▶ _WHAT YOU ARE ASKED TO DO_
Give all of the lines again, with nothing added or dropped.

▶ _DATA_
★ ★ ★ ★ ★

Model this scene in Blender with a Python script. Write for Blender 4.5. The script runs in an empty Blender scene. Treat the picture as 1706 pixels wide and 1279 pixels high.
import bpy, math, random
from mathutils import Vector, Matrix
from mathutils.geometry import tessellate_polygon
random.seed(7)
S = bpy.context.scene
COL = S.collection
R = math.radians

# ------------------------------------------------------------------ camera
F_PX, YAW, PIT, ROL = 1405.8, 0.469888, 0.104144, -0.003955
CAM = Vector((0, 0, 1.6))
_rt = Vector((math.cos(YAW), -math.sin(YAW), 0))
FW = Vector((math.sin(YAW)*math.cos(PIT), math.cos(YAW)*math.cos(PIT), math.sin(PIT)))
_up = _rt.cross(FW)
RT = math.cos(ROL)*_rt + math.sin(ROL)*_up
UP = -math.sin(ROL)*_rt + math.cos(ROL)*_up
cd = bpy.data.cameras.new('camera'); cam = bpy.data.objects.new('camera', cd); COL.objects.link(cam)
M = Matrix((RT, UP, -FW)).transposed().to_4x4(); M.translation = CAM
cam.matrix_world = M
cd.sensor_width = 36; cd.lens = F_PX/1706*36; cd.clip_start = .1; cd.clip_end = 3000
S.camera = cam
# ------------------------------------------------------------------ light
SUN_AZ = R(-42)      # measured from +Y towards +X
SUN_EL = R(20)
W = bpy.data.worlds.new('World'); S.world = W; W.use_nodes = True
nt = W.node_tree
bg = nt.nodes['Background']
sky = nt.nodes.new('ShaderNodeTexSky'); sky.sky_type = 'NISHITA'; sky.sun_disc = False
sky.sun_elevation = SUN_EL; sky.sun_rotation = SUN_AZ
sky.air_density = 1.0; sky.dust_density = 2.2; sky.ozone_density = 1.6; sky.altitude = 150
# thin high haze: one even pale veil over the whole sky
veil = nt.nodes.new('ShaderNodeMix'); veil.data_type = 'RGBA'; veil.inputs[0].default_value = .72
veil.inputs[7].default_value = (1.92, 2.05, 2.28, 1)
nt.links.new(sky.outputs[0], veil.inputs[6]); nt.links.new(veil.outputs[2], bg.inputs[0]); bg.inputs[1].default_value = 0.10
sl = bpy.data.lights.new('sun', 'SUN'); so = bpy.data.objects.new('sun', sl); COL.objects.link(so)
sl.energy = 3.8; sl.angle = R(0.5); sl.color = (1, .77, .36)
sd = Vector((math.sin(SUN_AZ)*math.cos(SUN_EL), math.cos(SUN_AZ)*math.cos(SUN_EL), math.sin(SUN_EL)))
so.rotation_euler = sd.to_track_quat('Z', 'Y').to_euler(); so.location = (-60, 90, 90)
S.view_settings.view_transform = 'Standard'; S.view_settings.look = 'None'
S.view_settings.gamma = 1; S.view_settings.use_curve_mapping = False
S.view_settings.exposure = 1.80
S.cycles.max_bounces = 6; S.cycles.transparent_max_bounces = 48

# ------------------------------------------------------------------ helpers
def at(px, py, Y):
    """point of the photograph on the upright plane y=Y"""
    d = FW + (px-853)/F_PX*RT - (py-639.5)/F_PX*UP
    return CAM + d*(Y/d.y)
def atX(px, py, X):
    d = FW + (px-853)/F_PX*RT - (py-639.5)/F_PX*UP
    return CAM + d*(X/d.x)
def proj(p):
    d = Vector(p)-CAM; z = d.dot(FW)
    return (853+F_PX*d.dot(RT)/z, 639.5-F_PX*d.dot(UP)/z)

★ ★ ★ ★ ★

▶ _FINAL RESULT_
Model this scene in Blender with a Python script. Write for Blender 4.5. The script runs in an empty Blender scene. Treat the picture as 1706 pixels wide and 1279 pixels high.
import bpy, math, random
from mathutils import Vector, Matrix
from mathutils.geometry import tessellate_polygon
random.seed(7)
S = bpy.context.scene
COL = S.collection
R = math.radians

# ------------------------------------------------------------------ camera
F_PX, YAW, PIT, ROL = 1405.8, 0.469888, 0.104144, -0.003955
CAM = Vector((0, 0, 1.6))
_rt = Vector((math.cos(YAW), -math.sin(YAW), 0))
FW = Vector((math.sin(YAW)*math.cos(PIT), math.cos(YAW)*math.cos(PIT), math.sin(PIT)))
_up = _rt.cross(FW)
RT = math.cos(ROL)*_rt + math.sin(ROL)*_up
UP = -math.sin(ROL)*_rt + math.cos(ROL)*_up
cd = bpy.data.cameras.new('camera'); cam = bpy.data.objects.new('camera', cd); COL.objects.link(cam)
M = Matrix((RT, UP, -FW)).transposed().to_4x4(); M.translation = CAM
cam.matrix_world = M
cd.sensor_width = 36; cd.lens = F_PX/1706*36; cd.clip_start = .1; cd.clip_end = 3000
S.camera = cam
# ------------------------------------------------------------------ light
SUN_AZ = R(-42)      # measured from +Y towards +X
SUN_EL = R(20)
W = bpy.data.worlds.new('World'); S.world = W; W.use_nodes = True
nt = W.node_tree
bg = nt.nodes['Background']
sky = nt.nodes.new('ShaderNodeTexSky'); sky.sky_type = 'NISHITA'; sky.sun_disc = False
sky.sun_elevation = SUN_EL; sky.sun_rotation = SUN_AZ
sky.air_density = 1.0; sky.dust_density = 2.2; sky.ozone_density = 1.6; sky.altitude = 150
# thin high haze: one even pale veil over the whole sky
veil = nt.nodes.new('ShaderNodeMix'); veil.data_type = 'RGBA'; veil.inputs[0].default_value = .72
veil.inputs[7].default_value = (1.92, 2.05, 2.28, 1)
nt.links.new(sky.outputs[0], veil.inputs[6]); nt.links.new(veil.outputs[2], bg.inputs[0]); bg.inputs[1].default_value = 0.10
sl = bpy.data.lights.new('sun', 'SUN'); so = bpy.data.objects.new('sun', sl); COL.objects.link(so)
sl.energy = 3.8; sl.angle = R(0.5); sl.color = (1, .77, .36)
sd = Vector((math.sin(SUN_AZ)*math.cos(SUN_EL), math.cos(SUN_AZ)*math.cos(SUN_EL), math.sin(SUN_EL)))
so.rotation_euler = sd.to_track_quat('Z', 'Y').to_euler(); so.location = (-60, 90, 90)
S.view_settings.view_transform = 'Standard'; S.view_settings.look = 'None'
S.view_settings.gamma = 1; S.view_settings.use_curve_mapping = False
S.view_settings.exposure = 1.80
S.cycles.max_bounces = 6; S.cycles.transparent_max_bounces = 48

# ------------------------------------------------------------------ helpers
def at(px, py, Y):
    """point of the photograph on the upright plane y=Y"""
    d = FW + (px-853)/F_PX*RT - (py-639.5)/F_PX*UP
    return CAM + d*(Y/d.y)
def atX(px, py, X):
    d = FW + (px-853)/F_PX*RT - (py-639.5)/F_PX*UP
    return CAM + d*(X/d.x)
def proj(p):
    d = Vector(p)-CAM; z = d.dot(FW)
    return (853+F_PX*d.dot(RT)/z, 639.5-F_PX*d.dot(UP)/z)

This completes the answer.